Everyone has a price, especially for the things they hope never to sell. What’s yours?
Can you love something and be viscerally disgusted by it at the same time? Doesn’t something have to break? City of the Wolves would likely not exist without the Public Investment Fund. SNK probably wouldn’t either, and I can’t blame anyone who developed this game for using this opportunity to make something they loved. But people like Ronaldo get thrown out of the fighting game community. Guys like Infiltration, a multiple-time EVO champion who was convicted of beating his wife, and TempestNYC, another EVO champion who couldn’t keep his hands to himself.
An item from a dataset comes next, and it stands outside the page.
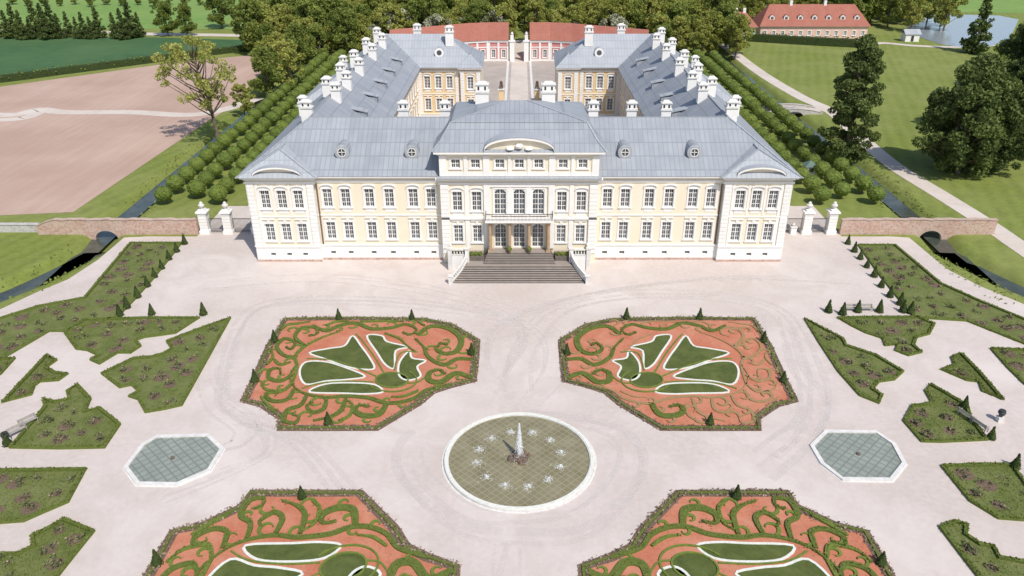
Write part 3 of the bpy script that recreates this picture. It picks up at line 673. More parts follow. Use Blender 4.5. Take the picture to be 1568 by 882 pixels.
# ------------------------------------------------------------------ big parterres
UL=GL([(437,489),(545,488),(650,490),(690,498),(730,522),(727,555),(724,583),(690,591),(662,600),(640,618),(577,656),(500,656),(428,656),(432,640),(402,620),(374,614),(392,578),(413,530)])
curves=[([(480,500),(500,508),(520,500),(545,496),(570,505),(600,503),(622,498),(638,506),(628,514),(617,510)],.6),
([(640,514),(660,501),(688,505),(706,520),(700,538),(682,543),(668,536),(676,527),(685,530)],.75),
([(724,552),(700,551),(680,560),(657,549),(648,532),(636,520)],.6),
([(722,580),(698,573),(676,586),(658,584),(658,572),(672,568),(682,574)],.8),
([(692,590),(655,598),(635,611),(610,618),(588,618),(565,611),(530,608),(500,610),(470,605),(452,595),(444,577),(455,560)],.5),
([(592,620),(580,636),(558,638),(544,631),(550,622),(565,624)],.75),
([(447,590),(455,562),(452,547),(467,532),(492,519),(520,509)],.42),
([(455,548),(436,546),(424,532),(436,520),(452,526),(446,536),(438,533)],.5),
([(466,530),(452,517),(462,504),(482,503),(486,512),(474,516)],.5),
([(448,575),(430,585),(412,580),(414,568),(428,566),(430,574)],.5),
([(446,590),(430,601),(406,597),(400,586)],.42),([(450,598),(440,613),(420,616),(407,608),(415,600),(425,604)],.5),
([(470,607),(460,622),(440,630),(436,646),(452,649),(458,640),(449,637)],.52),
([(500,612),(496,627),(480,633),(470,624),(478,618)],.5),([(430,507),(440,499),(455,497),(475,494)],.4),
([(552,494),(590,493),(618,494)],.32),([(530,611),(522,630),(505,640),(480,646)],.5),
([(420,552),(430,560),(445,556)],.4),([(408,560),(418,548),(415,538)],.35),([(500,500),(515,494),(535,494)],.35),
([(520,646),(535,638),(540,622),(530,614)],.35),([(400,610),(415,625),(425,632)],.35),([(650,500),(640,494)],.3),
([(590,512),(612,520),(622,530),(636,540)],.3),([(640,600),(620,608),(600,610)],.3)]
leaves=[[(474,541),(506,534),(528,530),(540,515),(554,532),(567,550),(573,565),(552,566),(527,561),(500,551)],
[(562,515),(585,515),(593,524),(625,532),(606,538),(604,564),(590,559),(577,540)],
[(459,570),(469,555),(500,555),(530,564),(559,577),(530,582),(500,584),(468,589)],
[(474,601),(498,589),(540,587),(574,590),(586,601),(560,604),(528,603)],
[(611,575),(612,555),(627,538),(631,549),(652,553),(639,562),(644,577),(624,583)]]
ribs=[[(588,572),(572,545),(556,524),(545,512)],[(604,568),(609,548),(618,540),(640,540)],[(578,578),(540,562),(505,552),(470,550)],[(572,586),(530,585),(490,588),(462,596)],[(622,588),(640,586),(655,575)]]
ov=[(600+25*math.cos(a),583+11.5*math.sin(a)) for a in np.linspace(0,2*math.pi,20,endpoint=False)]
ov2=[(600+38*math.cos(a),583+18*math.sin(a)) for a in np.linspace(math.pi*-.25,math.pi*.85,16)]
fanpoly=GL([(448,600),(448,560),(470,535),(500,518),(545,506),(600,508),(640,522),(662,548),(660,585),(640,603),(600,610),(520,606)])
def inpoly(P,poly):
    x,y=P[:,0],P[:,1]; c=np.zeros(len(P),bool); n=len(poly)
    for i in range(n):
        x0,y0=poly[i]; x1,y1=poly[i-1]
        c^=((y0>y)!=(y1>y))&(x<(x1-x0)*(y-y0)/((y1-y0) or 1e-9)+x0)
    return c
def edgepts(poly,n,w,r):
    ps=np.array(poly); nxt=np.roll(ps,-1,0); L=np.linalg.norm(nxt-ps,axis=1); k=r.choice(len(ps),n,p=L/L.sum()); t=r.uniform(0,1,n)[:,None]
    Q=ps[k]*(1-t)+nxt[k]*t; Q+=r.uniform(-w,w,(n,2)); return Q
# tendrils: small curls branching off the main scrolls wherever there is free terracotta
tend=[]; tr_=random.Random(12); used=[]
for c,w in curves:
    P=crom(GL(c),8); step=9
    for i in range(4,len(P)-3,step):
        x,y=P[i]; dx,dy=P[i+1][0]-P[i-1][0],P[i+1][1]-P[i-1][1]; a=math.atan2(dy,dx)
        for sd in ((1,-1) if tr_.random()<.5 else (1,) if tr_.random()<.5 else (-1,)):
            rr=tr_.uniform(.55,1.0); pts=[]; cx,cy=x+math.cos(a+sd*1.57)*rr,y+math.sin(a+sd*1.57)*rr
            for k in range(12):
                th=a-sd*1.57+sd*k*.42; q=rr*(1-k*.055); pts.append((cx+math.cos(th)*q,cy+math.sin(th)*q))
            A=np.array(pts)
            if not inpoly(A,UL).all() or inpoly(A,fanpoly).any(): continue
            if any((cx-u)**2+(cy-v)**2<1.7**2 for u,v in used): continue
            used.append((cx,cy)); tend.append((pts,tr_.uniform(.26,.36)))
for sx in (1,-1):
    for sy in (1,-1):
        T=lambda p:(sx*p[0],p[1] if sy==1 else 2*FY-p[1])
        par=empty('ornamental_parterre'); r=np.random.default_rng(int(10+sx+2*sy))
        out=[T(p) for p in UL]; tan=(sx==-1 and sy==1)
        sheet('terracotta_bed',out,.045,TERRA,par)
        m=MB(); ribbon(m,out,1.0,.0,.055,SOIL,True); ribbon(m,out,.25,.0,.2,HEDGE,True)
        zz=.22
        for c,w in curves:
            zz+=.0015
            tn=tan and w<.55
            ribbon(m,[T(p) for p in crom(GL(c),7)],w*(.75 if tn else 1),.04,.16 if tn else zz,TANH if tn else (HEDGE if w>.48 else HEDGE2),taper=True)
        for pts_,w in tend: zz+=.0006; ribbon(m,[T(p) for p in pts_],w,.04,zz-.1,TANH if tan else HEDGE2,taper=True)
        for c in ribs: ribbon(m,[T(p) for p in crom(GL(c),5)],.16,.04,.15,HEDGE2)
        ribbon(m,[T(p) for p in crom(GL(ov2),2)],.16,.04,.19,HEDGE2)
        ribbon(m,[T(p) for p in GL(ov)],.18,.04,.18,HEDGE2,True)
        for l in leaves: ribbon(m,[T(p) for p in crom(GL(l),4,True)],.24,.04,.10,WLINE,True)
        m.obj('box_scrolls',par)
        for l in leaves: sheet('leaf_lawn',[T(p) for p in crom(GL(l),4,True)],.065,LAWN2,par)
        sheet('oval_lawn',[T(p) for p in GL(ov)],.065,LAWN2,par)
        Q=edgepts(out,2300,.5,r); P=np.c_[Q,r.uniform(.05,.25,len(Q))]
        me=combine('border_plants',[(*leafquads(P,.12,.8,r),0,r.uniform(0,1,len(P))**1.1)],[L_FLOWER]); addobj('border_plants',me,par)
        pts=[]
        for c,w in curves:
            if tan and w<.55: continue
            q=np.array([T(p) for p in crom(GL(c),12)]); k=r.integers(0,len(q),int(len(q)*4)); pts.append(np.c_[q[k]+r.normal(size=(len(k),2))*w*.2,r.uniform(.18,.28,len(k))])
        P=np.concatenate(pts); me=combine('hedge_leaves',[(*leafquads(P,.085,.8,r),0,r.uniform(.3,1,len(P)))],[L_HEDGE]); addobj('hedge_leaves',me,par)
        q=np.array(out); B=r.uniform(q.min(0),q.max(0),(900,2)); B=B[inpoly(B,out)]; B=np.c_[B,r.uniform(.05,.1,len(B))]
        me=combine('weeds',[(*leafquads(B,.05,.8,r),0,r.uniform(0,1,len(B)))],[L_HEDGE]); addobj('stray_weeds',me,par)
        for c in GL([(519,489),(631,489),(421,524),(722,543),(391,585),(503,650)]): cone(*T(c),.9)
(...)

The list goes on. This community is deeply queer, largely made up of people of color, and extremely protective of its grassroots origins and the people in it. Corporate, moneyed influence is something it — no, we — have always fought against because this community is ours. We built it. It’s not for sale. Every year, some of the greatest fighting game players in the world turn down the chance to compete at the Esports World Cup for life-changing money because it is funded by the Public Investment Fund and they do not feel safe, as queer people, in Saudi Arabia. I’m sure City of the Wolves will headline the next event in Riyadh next year, and more people will have to decide what they believe. At some point, you are who you choose to be.
For a long time, folks have been able to keep these things separate. But here’s Ronaldo, along with Salvatore Ganacci, thrown in our faces for as long as this game endures. City of the Wolves is a good fighting game. It is. And it could not have been made under different circumstances. But in this time, this era, this world, it feels particularly telling. We all exist under capitalism. Nothing, and nobody, is innocent. The rich and powerful get away with everything. If you can’t earn people’s respect or a place at the table, you can damn sure try to buy it.
Fatal Fury: City of the Wolves is a game I’ve been waiting for for a long, long time. And now that it’s here, I wonder if it was worth it. Everyone has a price, especially for the things they hope never to sell. What’s yours?
Fatal Fury: City of the Wolves was tested on PC.